__Exercise brief__: Begin at the first line and end at the line containing "COL = S.collection". Extract exactly those lines.

--- Start of Recorded information ---

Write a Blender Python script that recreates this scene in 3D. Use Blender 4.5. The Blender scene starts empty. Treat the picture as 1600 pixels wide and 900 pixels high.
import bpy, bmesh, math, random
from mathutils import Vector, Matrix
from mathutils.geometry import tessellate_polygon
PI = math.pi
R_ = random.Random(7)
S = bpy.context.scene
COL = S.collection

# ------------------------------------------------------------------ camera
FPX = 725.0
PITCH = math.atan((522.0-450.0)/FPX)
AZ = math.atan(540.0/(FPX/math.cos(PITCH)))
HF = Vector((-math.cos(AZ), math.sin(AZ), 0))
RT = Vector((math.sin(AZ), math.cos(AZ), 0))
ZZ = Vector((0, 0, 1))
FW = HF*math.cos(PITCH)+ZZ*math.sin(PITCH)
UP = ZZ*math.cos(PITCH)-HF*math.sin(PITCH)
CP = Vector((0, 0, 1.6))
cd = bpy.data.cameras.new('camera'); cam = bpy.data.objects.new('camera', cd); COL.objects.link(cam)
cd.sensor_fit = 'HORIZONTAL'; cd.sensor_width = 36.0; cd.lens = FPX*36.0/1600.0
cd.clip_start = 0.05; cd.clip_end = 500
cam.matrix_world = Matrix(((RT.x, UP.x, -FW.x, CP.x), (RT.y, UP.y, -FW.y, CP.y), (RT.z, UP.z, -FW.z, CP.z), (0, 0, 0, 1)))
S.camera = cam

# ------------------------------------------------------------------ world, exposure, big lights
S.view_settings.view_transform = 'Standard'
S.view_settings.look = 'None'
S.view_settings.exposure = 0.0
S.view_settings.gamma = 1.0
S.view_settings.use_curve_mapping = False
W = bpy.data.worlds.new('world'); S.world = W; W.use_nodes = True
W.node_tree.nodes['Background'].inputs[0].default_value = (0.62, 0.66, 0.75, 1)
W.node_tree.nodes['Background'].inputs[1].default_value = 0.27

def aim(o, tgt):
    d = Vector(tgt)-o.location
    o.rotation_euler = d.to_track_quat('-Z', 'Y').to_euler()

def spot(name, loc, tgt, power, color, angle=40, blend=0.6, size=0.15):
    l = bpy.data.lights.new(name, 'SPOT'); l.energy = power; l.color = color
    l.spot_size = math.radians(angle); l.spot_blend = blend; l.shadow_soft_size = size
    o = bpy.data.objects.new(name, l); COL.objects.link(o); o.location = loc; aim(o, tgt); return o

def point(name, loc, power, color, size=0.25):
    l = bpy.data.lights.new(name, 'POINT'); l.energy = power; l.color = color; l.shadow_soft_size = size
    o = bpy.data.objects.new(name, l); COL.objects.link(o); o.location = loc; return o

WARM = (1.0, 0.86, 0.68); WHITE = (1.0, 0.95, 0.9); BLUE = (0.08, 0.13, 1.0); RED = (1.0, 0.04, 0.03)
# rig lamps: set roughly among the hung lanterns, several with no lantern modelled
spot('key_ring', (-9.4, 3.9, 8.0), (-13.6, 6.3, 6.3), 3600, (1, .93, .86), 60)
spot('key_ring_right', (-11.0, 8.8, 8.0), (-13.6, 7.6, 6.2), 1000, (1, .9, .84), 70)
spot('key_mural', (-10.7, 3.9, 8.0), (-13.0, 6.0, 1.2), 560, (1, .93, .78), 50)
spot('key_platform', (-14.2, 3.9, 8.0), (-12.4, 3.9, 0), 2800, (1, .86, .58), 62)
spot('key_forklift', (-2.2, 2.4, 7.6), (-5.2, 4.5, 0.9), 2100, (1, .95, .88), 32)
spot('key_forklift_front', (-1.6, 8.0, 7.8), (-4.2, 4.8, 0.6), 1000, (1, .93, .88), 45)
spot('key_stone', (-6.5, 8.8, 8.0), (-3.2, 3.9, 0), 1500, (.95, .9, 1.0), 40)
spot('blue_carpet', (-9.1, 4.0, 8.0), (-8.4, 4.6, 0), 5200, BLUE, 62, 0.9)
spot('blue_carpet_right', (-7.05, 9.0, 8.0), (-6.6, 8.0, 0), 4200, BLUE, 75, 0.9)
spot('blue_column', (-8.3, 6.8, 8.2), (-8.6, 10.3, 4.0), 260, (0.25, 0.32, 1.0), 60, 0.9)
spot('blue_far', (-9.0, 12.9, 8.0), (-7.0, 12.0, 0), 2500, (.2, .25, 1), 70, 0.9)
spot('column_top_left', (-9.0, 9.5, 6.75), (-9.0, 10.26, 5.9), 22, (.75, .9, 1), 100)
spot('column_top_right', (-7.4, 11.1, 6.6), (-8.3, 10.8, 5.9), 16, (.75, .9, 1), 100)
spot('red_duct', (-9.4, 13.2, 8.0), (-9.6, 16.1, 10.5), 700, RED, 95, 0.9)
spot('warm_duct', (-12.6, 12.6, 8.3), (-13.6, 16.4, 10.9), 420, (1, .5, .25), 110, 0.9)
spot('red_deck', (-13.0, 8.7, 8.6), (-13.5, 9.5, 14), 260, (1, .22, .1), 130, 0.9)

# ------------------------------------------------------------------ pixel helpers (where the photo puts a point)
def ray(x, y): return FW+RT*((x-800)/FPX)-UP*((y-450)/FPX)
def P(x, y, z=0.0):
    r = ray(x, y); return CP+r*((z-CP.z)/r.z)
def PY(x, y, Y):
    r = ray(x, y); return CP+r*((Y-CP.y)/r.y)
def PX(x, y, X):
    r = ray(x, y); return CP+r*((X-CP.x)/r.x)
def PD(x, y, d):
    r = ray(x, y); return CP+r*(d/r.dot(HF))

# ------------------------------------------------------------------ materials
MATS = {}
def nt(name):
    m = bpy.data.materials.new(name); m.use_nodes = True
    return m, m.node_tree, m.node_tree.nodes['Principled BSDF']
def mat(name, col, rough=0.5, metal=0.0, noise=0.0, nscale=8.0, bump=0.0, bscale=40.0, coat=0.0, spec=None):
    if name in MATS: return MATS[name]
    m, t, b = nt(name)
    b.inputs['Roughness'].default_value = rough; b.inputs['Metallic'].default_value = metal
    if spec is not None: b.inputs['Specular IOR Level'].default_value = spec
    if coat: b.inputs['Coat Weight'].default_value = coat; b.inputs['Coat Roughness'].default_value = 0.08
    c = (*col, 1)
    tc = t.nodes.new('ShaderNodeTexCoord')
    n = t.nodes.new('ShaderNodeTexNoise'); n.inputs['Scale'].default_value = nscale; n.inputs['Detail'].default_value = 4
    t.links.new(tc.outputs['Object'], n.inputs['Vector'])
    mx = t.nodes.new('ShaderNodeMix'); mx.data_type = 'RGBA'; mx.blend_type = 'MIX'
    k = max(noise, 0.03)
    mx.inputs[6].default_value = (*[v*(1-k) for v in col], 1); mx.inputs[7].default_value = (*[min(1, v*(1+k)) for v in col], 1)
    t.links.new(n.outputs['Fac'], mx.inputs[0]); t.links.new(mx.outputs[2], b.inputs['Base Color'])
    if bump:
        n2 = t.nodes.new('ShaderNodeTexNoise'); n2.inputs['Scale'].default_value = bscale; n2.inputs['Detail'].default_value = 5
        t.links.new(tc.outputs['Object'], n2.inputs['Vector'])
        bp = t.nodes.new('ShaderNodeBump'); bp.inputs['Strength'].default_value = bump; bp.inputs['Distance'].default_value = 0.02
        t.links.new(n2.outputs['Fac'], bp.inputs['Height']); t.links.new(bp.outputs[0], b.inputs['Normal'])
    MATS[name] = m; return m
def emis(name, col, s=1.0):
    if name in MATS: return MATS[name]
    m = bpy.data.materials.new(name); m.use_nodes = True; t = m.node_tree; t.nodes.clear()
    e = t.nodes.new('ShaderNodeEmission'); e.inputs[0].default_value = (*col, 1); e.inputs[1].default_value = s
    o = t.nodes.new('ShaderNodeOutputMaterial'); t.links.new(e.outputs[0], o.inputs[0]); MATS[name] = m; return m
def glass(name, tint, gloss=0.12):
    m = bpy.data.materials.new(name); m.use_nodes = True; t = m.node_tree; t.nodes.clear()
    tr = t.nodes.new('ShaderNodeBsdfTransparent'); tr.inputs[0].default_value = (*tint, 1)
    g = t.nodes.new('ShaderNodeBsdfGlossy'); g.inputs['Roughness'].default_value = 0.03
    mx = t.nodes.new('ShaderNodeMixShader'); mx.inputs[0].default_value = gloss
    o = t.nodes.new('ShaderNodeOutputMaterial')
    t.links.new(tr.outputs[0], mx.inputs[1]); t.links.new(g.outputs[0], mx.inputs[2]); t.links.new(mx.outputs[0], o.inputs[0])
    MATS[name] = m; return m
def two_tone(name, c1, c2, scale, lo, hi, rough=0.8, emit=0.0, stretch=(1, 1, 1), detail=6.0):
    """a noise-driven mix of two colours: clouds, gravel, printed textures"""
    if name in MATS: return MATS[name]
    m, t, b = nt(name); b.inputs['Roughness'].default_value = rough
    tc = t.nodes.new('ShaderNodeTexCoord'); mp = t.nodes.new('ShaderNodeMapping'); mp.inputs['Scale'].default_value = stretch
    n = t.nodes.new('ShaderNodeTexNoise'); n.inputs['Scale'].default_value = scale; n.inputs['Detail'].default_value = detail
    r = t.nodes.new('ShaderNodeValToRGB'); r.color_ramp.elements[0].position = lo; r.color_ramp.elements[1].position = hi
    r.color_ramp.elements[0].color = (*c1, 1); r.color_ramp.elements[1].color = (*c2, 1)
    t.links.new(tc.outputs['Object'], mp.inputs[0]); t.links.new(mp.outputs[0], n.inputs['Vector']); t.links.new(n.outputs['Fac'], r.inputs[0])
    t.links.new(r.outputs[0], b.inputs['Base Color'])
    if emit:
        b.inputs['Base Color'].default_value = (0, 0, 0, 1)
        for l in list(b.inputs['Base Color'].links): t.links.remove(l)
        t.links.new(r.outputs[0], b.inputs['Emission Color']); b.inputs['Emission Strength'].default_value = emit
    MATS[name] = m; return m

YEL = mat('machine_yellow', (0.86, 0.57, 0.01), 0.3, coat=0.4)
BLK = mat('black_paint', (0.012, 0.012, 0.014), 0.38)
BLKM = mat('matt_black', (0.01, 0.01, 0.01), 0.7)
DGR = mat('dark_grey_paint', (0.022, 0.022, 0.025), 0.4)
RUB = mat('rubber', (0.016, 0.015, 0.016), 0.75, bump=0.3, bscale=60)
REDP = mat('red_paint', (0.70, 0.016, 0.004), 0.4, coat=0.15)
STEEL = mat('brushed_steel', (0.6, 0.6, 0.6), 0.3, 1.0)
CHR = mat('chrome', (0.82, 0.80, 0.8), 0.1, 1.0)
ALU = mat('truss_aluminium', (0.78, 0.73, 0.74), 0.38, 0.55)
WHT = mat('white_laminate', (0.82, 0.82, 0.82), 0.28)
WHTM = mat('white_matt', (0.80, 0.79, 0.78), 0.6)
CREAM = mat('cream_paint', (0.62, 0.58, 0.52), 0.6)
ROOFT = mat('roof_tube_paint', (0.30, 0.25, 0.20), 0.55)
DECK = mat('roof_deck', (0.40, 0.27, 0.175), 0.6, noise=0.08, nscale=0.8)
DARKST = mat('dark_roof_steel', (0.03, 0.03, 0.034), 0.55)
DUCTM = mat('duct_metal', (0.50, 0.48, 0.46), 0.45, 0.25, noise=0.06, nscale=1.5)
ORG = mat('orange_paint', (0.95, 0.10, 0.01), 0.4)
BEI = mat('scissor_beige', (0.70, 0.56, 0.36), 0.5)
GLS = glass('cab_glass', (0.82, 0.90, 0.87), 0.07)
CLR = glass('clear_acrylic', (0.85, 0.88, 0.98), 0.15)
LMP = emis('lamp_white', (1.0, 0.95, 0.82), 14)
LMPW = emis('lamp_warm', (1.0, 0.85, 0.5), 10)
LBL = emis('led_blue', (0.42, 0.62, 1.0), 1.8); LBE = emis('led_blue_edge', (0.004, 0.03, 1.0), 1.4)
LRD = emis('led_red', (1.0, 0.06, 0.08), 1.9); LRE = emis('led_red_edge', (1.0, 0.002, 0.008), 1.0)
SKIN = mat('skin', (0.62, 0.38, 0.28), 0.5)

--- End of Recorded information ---

__Solution to the exercise__:
Write a Blender Python script that recreates this scene in 3D. Use Blender 4.5. The Blender scene starts empty. Treat the picture as 1600 pixels wide and 900 pixels high.
import bpy, bmesh, math, random
from mathutils import Vector, Matrix
from mathutils.geometry import tessellate_polygon
PI = math.pi
R_ = random.Random(7)
S = bpy.context.scene
COL = S.collection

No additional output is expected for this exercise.